As we reflect on, discuss and attempt to learn from last semester’s mobilizing among student, faculty and staff groups to address racism and governance problems on campus, we recognize that now is the time for us all to take the movement forward.
The discriminations and inequities in decision-making power highlighted by Ithaca College students and their peers nationwide are real, and they affect many of us deeply. They will continue to exist until we confront (and not replicate) existing power relations and institutional hegemonies within our own campus communities.
The many calls from our community members to confront structural issues at IC have been met, however, with responses in the forms of hostility, co-option or simply inaction.
We saw appropriation and self-contradiction when the administration claimed it “allowed” students to protest because the administration “embraces free speech and student engagement around real-world problems” after years of dismissing such engagement.
We heard hostility and dismissiveness when the Board of Trustees broadly mischaracterized student and faculty calls for justice as “actions aimed at hurting the well-being of the college.” We find troubling the Board of Trustees’ claim, in the same statement released on Intercom during winter break, that it “cannot engage” with community members about whose concerns the Board has yet to demonstrate any real understanding.
And now we are being called upon to embrace “inclusion and diversity” through a scattered list of top-down imposed “initiatives,” most of which arrived hastily and with little to no understanding or buy-in from the communities and groups they purport to affect.

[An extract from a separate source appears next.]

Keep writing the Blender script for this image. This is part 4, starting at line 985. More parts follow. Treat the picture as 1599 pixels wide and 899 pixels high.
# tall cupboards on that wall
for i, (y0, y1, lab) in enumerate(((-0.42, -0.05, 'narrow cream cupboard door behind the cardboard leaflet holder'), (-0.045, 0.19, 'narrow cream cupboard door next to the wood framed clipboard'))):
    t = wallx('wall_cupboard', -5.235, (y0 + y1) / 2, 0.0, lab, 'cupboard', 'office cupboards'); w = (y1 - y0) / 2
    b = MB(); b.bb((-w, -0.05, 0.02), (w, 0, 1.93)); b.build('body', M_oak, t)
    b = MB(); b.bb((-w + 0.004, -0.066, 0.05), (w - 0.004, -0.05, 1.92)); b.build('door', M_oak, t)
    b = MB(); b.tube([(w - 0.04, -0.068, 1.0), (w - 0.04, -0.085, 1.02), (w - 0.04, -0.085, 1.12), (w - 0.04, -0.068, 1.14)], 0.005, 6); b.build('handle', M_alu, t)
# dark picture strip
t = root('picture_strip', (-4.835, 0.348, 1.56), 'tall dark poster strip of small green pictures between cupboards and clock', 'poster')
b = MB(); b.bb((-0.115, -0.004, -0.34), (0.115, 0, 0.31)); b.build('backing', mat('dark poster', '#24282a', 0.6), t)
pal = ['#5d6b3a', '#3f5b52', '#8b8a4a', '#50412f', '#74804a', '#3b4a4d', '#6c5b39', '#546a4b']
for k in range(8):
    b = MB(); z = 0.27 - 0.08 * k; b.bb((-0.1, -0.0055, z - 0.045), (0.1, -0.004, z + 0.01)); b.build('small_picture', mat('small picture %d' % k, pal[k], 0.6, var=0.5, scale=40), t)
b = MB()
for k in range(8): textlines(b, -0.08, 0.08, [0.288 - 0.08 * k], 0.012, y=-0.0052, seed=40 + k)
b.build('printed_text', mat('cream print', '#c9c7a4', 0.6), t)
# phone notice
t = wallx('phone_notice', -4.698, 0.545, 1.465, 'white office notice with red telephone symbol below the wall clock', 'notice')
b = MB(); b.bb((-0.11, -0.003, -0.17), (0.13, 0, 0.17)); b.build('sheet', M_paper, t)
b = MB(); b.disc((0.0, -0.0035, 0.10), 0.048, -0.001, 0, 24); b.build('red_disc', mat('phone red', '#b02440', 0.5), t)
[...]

Governance is decision making, not merely the ability to provide “input.” The necessary transition to an equitable, sustainable governance system at Ithaca College can occur only when there is a decisive shift in power and responsibility toward the 7,000+ people who live, work and study here—and when all decisions made by that community are informed with an ethical, inclusive and respectful perspective in which fiscal and environmental sustainability are immutable goals.
Examining our system, who is part of it and how much and what type of representation we have among diverse groups of faculty, staff and students is very important at this moment. This is the time to unsettle what exists and engage in critical self-reflexion without necessarily conforming to pre-established or administratively dictated processes.
As two African American scholars from the University of Kansas, Jennifer Hamer and Clarence Lang, wrote in a 2015 article in the journal Critical Sociology about transforming universities, “To be effective, we should harness equity and access to the work of fostering ‘insubordinate spaces’ … Inhabiting the work of racial, economic, and social justice involves challenging the political economy of academic austerity that shrinks full-time faculty and raises tuition while growing administrative bureaucracy, or that trades decently paid classroom instructors for highly salaried university executives.” (p. 908)
A process of collaborative analysis and action is possible, and needed.
IC Onward is a collaboration of faculty and staff working to transform the system of governance at Ithaca College from the ground up, inviting all community members to join the conversation. For now, upper-level administrators are asked to respect our need to work without their participation.